Yes. Enter the time as a fraction of a year. For example, 6 months is 0.5 years and 18 months is 1.5 years. For days, divide the number of days by 365 (or 360 if your lender uses a 360-day year) and enter that decimal.
Does this calculator account for monthly payments?
No. This is a single-deposit simple interest calculator: it assumes one principal amount with no extra deposits or withdrawals. For recurring contributions or compounding, use our Savings or Compound Interest calculators.
How do I find the principal, rate, or time if I already know the interest?
Rearrange I = P x r x t. To find principal, P = I / (r x t). To find the annual rate, r = I / (P x t). To find time, t = I / (P x r). For example, if you earned $1,500 in interest over 3 years on a 5% account, the principal was 1,500 / (0.05 x 3) = $10,000.
Is simple interest better for a borrower or a lender?
It depends on the time frame. For a borrower, simple interest is generally cheaper than compound interest because interest never builds on unpaid interest. For a lender or saver, compound interest pays more over time. On short-term loans the difference is small, but on multi-year balances it can be substantial.
How does the year-by-year breakdown work?
Because the rate is applied only to the original principal, each year adds the same fixed amount of interest. On $10,000 at 5%, every year adds $500: the balance goes $10,500, $11,000, $11,500, and so on. The breakdown simply shows the running total so you can see the balance at the end of any year.
Is the interest I earn taxable?
In the United States, interest income is generally taxable as ordinary income at the federal level, and your bank or broker reports it to the IRS on Form 1099-INT if it is $10 or more. State taxes may also apply. This calculator shows gross interest before any taxes, so your after-tax return will be lower.
What is the difference between simple interest and APR or APY?
Simple interest is just I = P x r x t. APR (annual percentage rate) is a standardized rate that can include certain loan fees, while APY (annual percentage yield) reflects compounding within the year. Two accounts with the same nominal rate can have a higher APY if one compounds more often. Always compare APR to APR and APY to APY, not to a plain simple rate.

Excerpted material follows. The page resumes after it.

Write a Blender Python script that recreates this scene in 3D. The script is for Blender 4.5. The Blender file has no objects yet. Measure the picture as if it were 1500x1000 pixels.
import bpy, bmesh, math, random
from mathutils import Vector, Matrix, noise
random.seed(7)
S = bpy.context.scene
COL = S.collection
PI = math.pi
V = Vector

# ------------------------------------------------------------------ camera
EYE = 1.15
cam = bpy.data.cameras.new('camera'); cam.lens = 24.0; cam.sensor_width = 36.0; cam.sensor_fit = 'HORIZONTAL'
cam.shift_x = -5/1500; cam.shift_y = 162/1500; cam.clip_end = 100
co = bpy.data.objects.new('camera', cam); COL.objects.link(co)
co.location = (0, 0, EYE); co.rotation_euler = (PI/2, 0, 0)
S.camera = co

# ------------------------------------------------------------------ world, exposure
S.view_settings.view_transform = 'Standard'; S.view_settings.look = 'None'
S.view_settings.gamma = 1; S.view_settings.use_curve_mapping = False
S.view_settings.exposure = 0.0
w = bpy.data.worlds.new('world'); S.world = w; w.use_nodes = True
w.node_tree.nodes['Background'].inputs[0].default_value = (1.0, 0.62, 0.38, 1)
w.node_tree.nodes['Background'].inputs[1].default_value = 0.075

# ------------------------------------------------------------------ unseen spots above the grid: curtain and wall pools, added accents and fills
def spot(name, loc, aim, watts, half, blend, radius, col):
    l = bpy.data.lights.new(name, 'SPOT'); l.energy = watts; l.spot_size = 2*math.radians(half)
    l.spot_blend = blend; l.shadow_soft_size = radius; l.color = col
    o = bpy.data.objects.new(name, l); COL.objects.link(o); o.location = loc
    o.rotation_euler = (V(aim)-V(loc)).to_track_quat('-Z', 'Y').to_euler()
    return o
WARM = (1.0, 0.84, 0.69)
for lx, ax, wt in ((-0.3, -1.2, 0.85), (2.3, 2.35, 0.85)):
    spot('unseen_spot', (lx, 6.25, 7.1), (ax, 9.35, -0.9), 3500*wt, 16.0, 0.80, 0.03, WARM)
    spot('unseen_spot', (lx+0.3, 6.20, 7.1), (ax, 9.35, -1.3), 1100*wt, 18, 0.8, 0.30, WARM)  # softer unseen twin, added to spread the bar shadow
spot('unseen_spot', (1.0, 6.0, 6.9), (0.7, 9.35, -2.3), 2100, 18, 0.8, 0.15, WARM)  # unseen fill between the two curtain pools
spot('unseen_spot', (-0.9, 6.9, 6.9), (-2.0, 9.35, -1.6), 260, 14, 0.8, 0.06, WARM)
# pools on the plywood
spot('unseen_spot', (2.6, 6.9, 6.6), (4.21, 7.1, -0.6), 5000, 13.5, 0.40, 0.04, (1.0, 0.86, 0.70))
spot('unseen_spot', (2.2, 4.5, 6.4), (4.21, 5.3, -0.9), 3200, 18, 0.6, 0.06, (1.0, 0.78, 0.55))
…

Does the 360-day vs 365-day year really change the result?
It can, for day-based loans. A 360-day year (the 'banker's year') makes each day represent a slightly larger share of the year, so day-count interest comes out a little higher than with 365 days. For a 90-day note this difference is small but real, which is why the day-count convention is written into loan contracts.
How do I calculate monthly simple interest?
Take the annual interest and divide by 12, or set the time to a twelfth of a year in the formula. On $10,000 at 6% simple interest, the annual interest is 10,000 x 0.06 = $600, so one month is 600 / 12 = $50. Equivalently, 10,000 x 0.06 x (1/12) = $50. Each month adds the same fixed amount because the rate only ever applies to the original principal.
Is simple interest the same as a fixed interest rate?
No. A fixed rate just means the percentage does not change over the term - it can still compound. Simple interest describes how the interest is calculated (only on the principal), not whether the rate is fixed or variable. A loan can have a fixed rate that compounds monthly, or a simple-interest structure on a variable rate. Always confirm both the rate type and the interest method before comparing offers.
๐ก Good to know
Simple interest is linear
Double the time and you double the interest; halve the principal and you halve it. This straight-line behavior is what separates simple interest from compound interest, where the curve bends upward as earlier interest starts earning interest of its own.
Always check "simple" vs "compound"
The same nominal rate can produce very different totals depending on the method. Before comparing two offers, confirm in writing whether each one uses simple interest or compounds - and if it compounds, how often (daily, monthly, or yearly).
The number shown is before tax
Interest income is generally taxable as ordinary income, and banks report amounts of $10 or more to the IRS on Form 1099-INT. To estimate what you keep, subtract your marginal tax rate from the interest figure this calculator shows.